First, feel free to look at the woman just as you would anyone else. Don’t stare at her belly any more than you would any other woman’s on the street, trying to figure out if it’s a baby or a gut. Don’t ask when she’s due, unless you know for sure she’s pregnant. Because it would really suck if she’s just been drinking lots of beer, or already gave birth 6 months ago.

Second, it’s okay to form a judgmental though in your head. It’s human nature. She may look beautiful, but she may not. She may be ginormous and ugly and swollen and exhausted looking. And if she is, it’s perfectly okay to acknowledge that, in your own head, and think, “Wow, this bitch is huge.

Third, no matter what thought you formed in Step 2, do not say it aloud. No matter what force from within compels you to shout out how fat or ugly we look or question how the baby got in there or inquire about every little TMI detail, do NOT do it. Bite your tongue. Think of something to distract yourself. Take your honest thoughts, and replace them with one of the following: “You look great!” ; “You are glowing!” ; “Pregnancy looks good on you!” ; “I am so happy for you!” Anything else is unacceptable.

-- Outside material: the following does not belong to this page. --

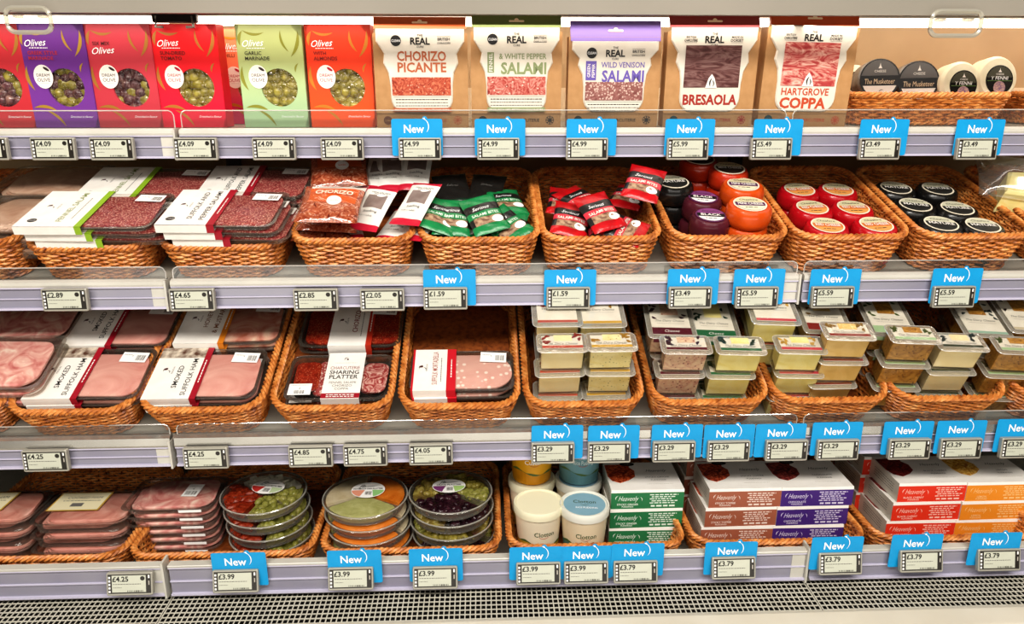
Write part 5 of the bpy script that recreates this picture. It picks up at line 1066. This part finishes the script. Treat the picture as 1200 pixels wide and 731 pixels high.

I hope this information helps. Best of luck to you, dealing with us emotional, hormonal women. We know we’re asking a lot. But learning how to not be obnoxious is really the least you can do for us. We are creating a life after all, we don’t have time for your shenanigans.

One thought on “How to STFU About Pregnant Bellies: A Step-by-Step Guide.

  1. I thought of one more for you: When you tell someone you’re almost 6 months pregnant and they respond with how their sister-in-law lost her baby at 7 months. #1: I don’t have a relationship with you or your SIL. I’m sure she doesn’t want you sharing this with me. #2: Why the heck would you feel compelled to tell me this when we weren’t discussing anything remotely related?